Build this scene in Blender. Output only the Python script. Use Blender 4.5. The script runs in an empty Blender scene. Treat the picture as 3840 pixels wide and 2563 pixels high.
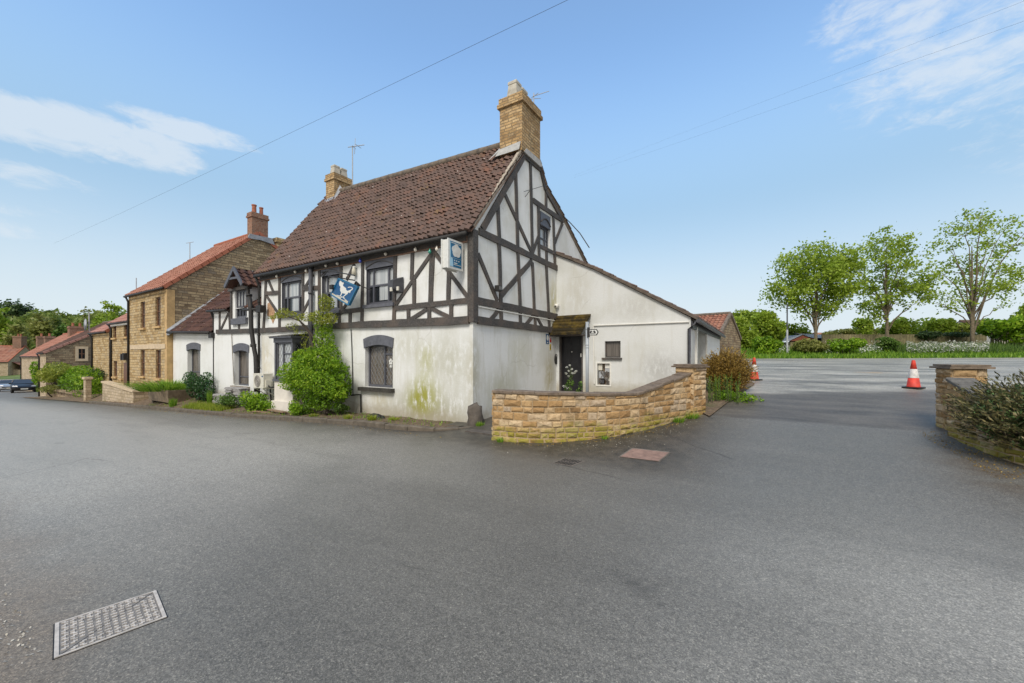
import bpy, bmesh, math, random
import numpy as np
from mathutils import Vector, Matrix
random.seed(7)
SC = bpy.context.scene
COL = SC.collection
rad = math.radians
# ------------------------------------------------------------------ frames
# village frame: x runs along the inn's street front (to the right), y into the depth, origin at the inn's street corner
TH = rad(-32); RX, RY = math.cos(TH), math.sin(TH); NX, NY = -RY, RX
KX, KY = -.917, 9.44
CH = 1.65                       # camera height
FPX, HZ = 1505.6, 1337.0        # focal length / horizon of the survey photograph
def fr(X, Y):
    x, y = X-KX, Y-KY
    return x*RX+y*RY, x*NX+y*NY
def wd(a, b):
    return KX+a*RX+b*NX, KY+a*RY+b*NY
CA, CB = fr(0, 0)
def FP(x, y, b=0.0):            # survey: point of the plane y=b of the village frame
    dx = (x-1920)/FPX; dz = (HZ-y)/FPX; da = dx*RX+RY; db = dx*NX+NY
    k = (b-CB)/db
    return CA+da*k, CH+dz*k
def GP(x, y, a=0.0):            # survey: point of the plane x=a
    dx = (x-1920)/FPX; dz = (HZ-y)/FPX; da = dx*RX+RY; db = dx*NX+NY
    k = (a-CA)/da
    return CB+db*k, CH+dz*k
def PD(x, y, Y):                # survey: world point at depth Y
    return (x-1920)/FPX*Y, Y, CH+(HZ-y)/FPX*Y
class Frame:
    def __init__(s, x, y, rot): s.x, s.y, s.rot = x, y, rot; s.c, s.s = math.cos(rot), math.sin(rot)
    def w(s, p): return Vector((s.x+p[0]*s.c-p[1]*s.s, s.y+p[0]*s.s+p[1]*s.c, p[2]))
FF = Frame(KX, KY, TH)
FW = Frame(0, 0, 0)
# ------------------------------------------------------------------ terrain height
def sst(x, a, b):
    t = np.clip((np.asarray(x, float)-a)/(b-a), 0, 1); return t*t*(3-2*t)
ZA = ([-400, -120, -68, -43, -30, -17.9, -8.3, -2.5, 0, 12, 60, 300], [-7, -4.3, -2.5, -1.6, -1.08, -.64, -.31, -.03, 0, 0, .25, 1.0])
GB = ([-300, -1.2, 2.1, 4.6, 7.4, 9, 15, 22, 27, 400], [0, 0, .22, .5, .8, .93, 1.25, 1.45, 1.5, 1.6])
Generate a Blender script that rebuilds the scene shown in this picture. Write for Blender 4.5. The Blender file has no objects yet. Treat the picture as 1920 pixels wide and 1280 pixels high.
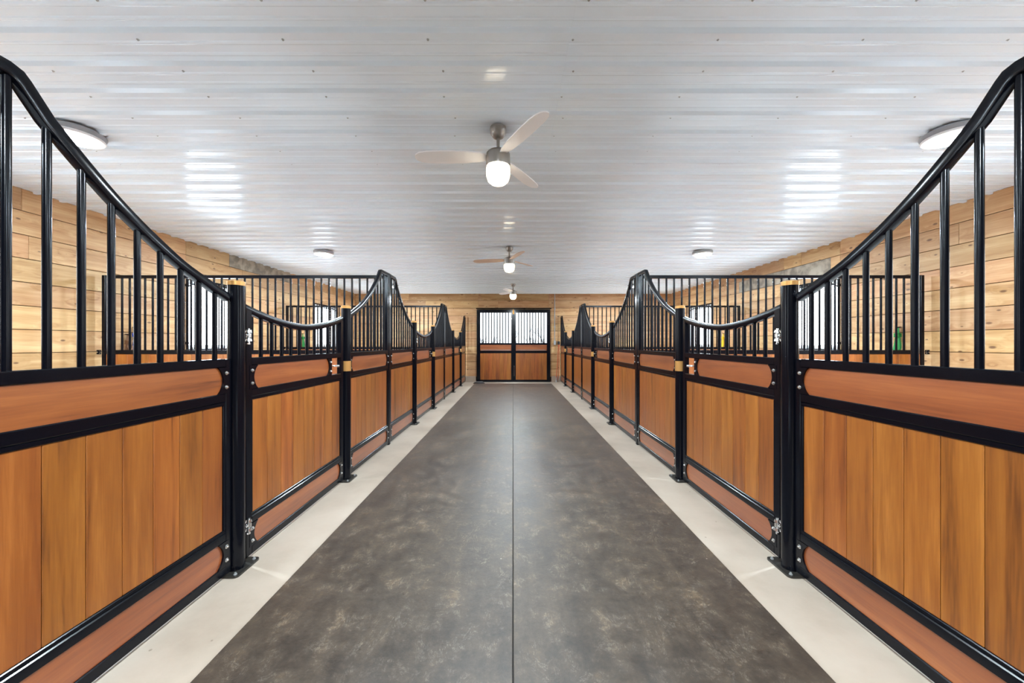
import bpy, bmesh, math, random
from mathutils import Vector, Matrix
random.seed(7)
R = math.radians
scene = bpy.context.scene
C = scene.collection

# ------------------------------------------------------------------ dimensions
W = 1.605          # stall front centre plane (x)
WALL = 5.31        # side walls (inner face of boards)
H = 2.975          # ceiling underside
YF = 12.30         # far wall inner face
YB = -3.3          # back wall (behind the photographer)
BAY = 3.785
D0 = 0.905
WINDOWS_Y = [D0 + BAY*k + 1.87 for k in range(-1, 3)]   # centre of each stall window
WZ0, WZ1, WHW = 1.20, 2.34, 0.62

# ------------------------------------------------------------------ camera
cd = bpy.data.cameras.new('camera')
cam = bpy.data.objects.new('camera', cd); C.objects.link(cam)
cam.location = (0, 0, 1.30); cam.rotation_euler = (R(90), 0, 0)
cd.sensor_width = 36.0; cd.lens = 686/1920*36.0
cd.shift_x = -2/1920; cd.shift_y = 3/1920
cd.clip_start = 0.05; cd.clip_end = 400
scene.camera = cam

# ------------------------------------------------------------------ world, light, exposure
wd = bpy.data.worlds.new('overcast_sky'); scene.world = wd; wd.use_nodes = True
bg = wd.node_tree.nodes['Background']
bg.inputs[0].default_value = (0.88, 0.94, 1.0, 1); bg.inputs[1].default_value = 9.0
scene.view_settings.view_transform = 'Standard'; scene.view_settings.look = 'None'
scene.view_settings.exposure = 0.76; scene.view_settings.gamma = 1.0
scene.view_settings.use_curve_mapping = False
DISC_E = 62.0      # round ceiling lights
GLOBE_E = 4.0      # fan lamps
LAMP_W = 104.0      # watts of the lamp under each disc
FAN_W = 46.0
scene.cycles.use_denoising = True
try: scene.cycles.denoiser = 'OPENIMAGEDENOISE'
except Exception: pass
scene.cycles.max_bounces = 8; scene.cycles.diffuse_bounces = 5; scene.cycles.glossy_bounces = 4
scene.cycles.transparent_max_bounces = 12
scene.cycles.sample_clamp_indirect = 6.0
scene.cycles.caustics_reflective = False; scene.cycles.caustics_refractive = False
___
TASK DESCRIPTION.
The material above must be printed exactly, with its pictures left out.

RESPONSE.
Build this scene in Blender. Output only the Python script. Use Blender 4.5. The script runs in an empty Blender scene. Treat the picture as 3840 pixels wide and 2563 pixels high.
import bpy, bmesh, math, random
import numpy as np
from mathutils import Vector, Matrix
random.seed(7)
SC = bpy.context.scene
COL = SC.collection
rad = math.radians
# ------------------------------------------------------------------ frames
# village frame: x runs along the inn's street front (to the right), y into the depth, origin at the inn's street corner
TH = rad(-32); RX, RY = math.cos(TH), math.sin(TH); NX, NY = -RY, RX
KX, KY = -.917, 9.44
CH = 1.65                       # camera height
FPX, HZ = 1505.6, 1337.0        # focal length / horizon of the survey photograph
def fr(X, Y):
    x, y = X-KX, Y-KY
    return x*RX+y*RY, x*NX+y*NY
def wd(a, b):
    return KX+a*RX+b*NX, KY+a*RY+b*NY
CA, CB = fr(0, 0)
def FP(x, y, b=0.0):            # survey: point of the plane y=b of the village frame
    dx = (x-1920)/FPX; dz = (HZ-y)/FPX; da = dx*RX+RY; db = dx*NX+NY
    k = (b-CB)/db
    return CA+da*k, CH+dz*k
def GP(x, y, a=0.0):            # survey: point of the plane x=a
    dx = (x-1920)/FPX; dz = (HZ-y)/FPX; da = dx*RX+RY; db = dx*NX+NY
    k = (a-CA)/da
    return CB+db*k, CH+dz*k
def PD(x, y, Y):                # survey: world point at depth Y
    return (x-1920)/FPX*Y, Y, CH+(HZ-y)/FPX*Y
class Frame:
    def __init__(s, x, y, rot): s.x, s.y, s.rot = x, y, rot; s.c, s.s = math.cos(rot), math.sin(rot)
    def w(s, p): return Vector((s.x+p[0]*s.c-p[1]*s.s, s.y+p[0]*s.s+p[1]*s.c, p[2]))
FF = Frame(KX, KY, TH)
FW = Frame(0, 0, 0)
# ------------------------------------------------------------------ terrain height
def sst(x, a, b):
    t = np.clip((np.asarray(x, float)-a)/(b-a), 0, 1); return t*t*(3-2*t)
ZA = ([-400, -120, -68, -43, -30, -17.9, -8.3, -2.5, 0, 12, 60, 300], [-7, -4.3, -2.5, -1.6, -1.08, -.64, -.31, -.03, 0, 0, .25, 1.0])
GB = ([-300, -1.2, 2.1, 4.6, 7.4, 9, 15, 22, 27, 400], [0, 0, .22, .5, .8, .93, 1.25, 1.45, 1.5, 1.6])
Generate a Blender script that rebuilds the scene shown in this picture. Write for Blender 4.5. The Blender file has no objects yet. Treat the picture as 1920 pixels wide and 1280 pixels high.
import bpy, bmesh, math, random
from mathutils import Vector, Matrix
random.seed(7)
R = math.radians
scene = bpy.context.scene
C = scene.collection

# ------------------------------------------------------------------ dimensions
W = 1.605          # stall front centre plane (x)
WALL = 5.31        # side walls (inner face of boards)
H = 2.975          # ceiling underside
YF = 12.30         # far wall inner face
YB = -3.3          # back wall (behind the photographer)
BAY = 3.785
D0 = 0.905
WINDOWS_Y = [D0 + BAY*k + 1.87 for k in range(-1, 3)]   # centre of each stall window
WZ0, WZ1, WHW = 1.20, 2.34, 0.62

# ------------------------------------------------------------------ camera
cd = bpy.data.cameras.new('camera')
cam = bpy.data.objects.new('camera', cd); C.objects.link(cam)
cam.location = (0, 0, 1.30); cam.rotation_euler = (R(90), 0, 0)
cd.sensor_width = 36.0; cd.lens = 686/1920*36.0
cd.shift_x = -2/1920; cd.shift_y = 3/1920
cd.clip_start = 0.05; cd.clip_end = 400
scene.camera = cam

# ------------------------------------------------------------------ world, light, exposure
wd = bpy.data.worlds.new('overcast_sky'); scene.world = wd; wd.use_nodes = True
bg = wd.node_tree.nodes['Background']
bg.inputs[0].default_value = (0.88, 0.94, 1.0, 1); bg.inputs[1].default_value = 9.0
scene.view_settings.view_transform = 'Standard'; scene.view_settings.look = 'None'
scene.view_settings.exposure = 0.76; scene.view_settings.gamma = 1.0
scene.view_settings.use_curve_mapping = False
DISC_E = 62.0      # round ceiling lights
GLOBE_E = 4.0      # fan lamps
LAMP_W = 104.0      # watts of the lamp under each disc
FAN_W = 46.0
scene.cycles.use_denoising = True
try: scene.cycles.denoiser = 'OPENIMAGEDENOISE'
except Exception: pass
scene.cycles.max_bounces = 8; scene.cycles.diffuse_bounces = 5; scene.cycles.glossy_bounces = 4
scene.cycles.transparent_max_bounces = 12
scene.cycles.sample_clamp_indirect = 6.0
scene.cycles.caustics_reflective = False; scene.cycles.caustics_refractive = False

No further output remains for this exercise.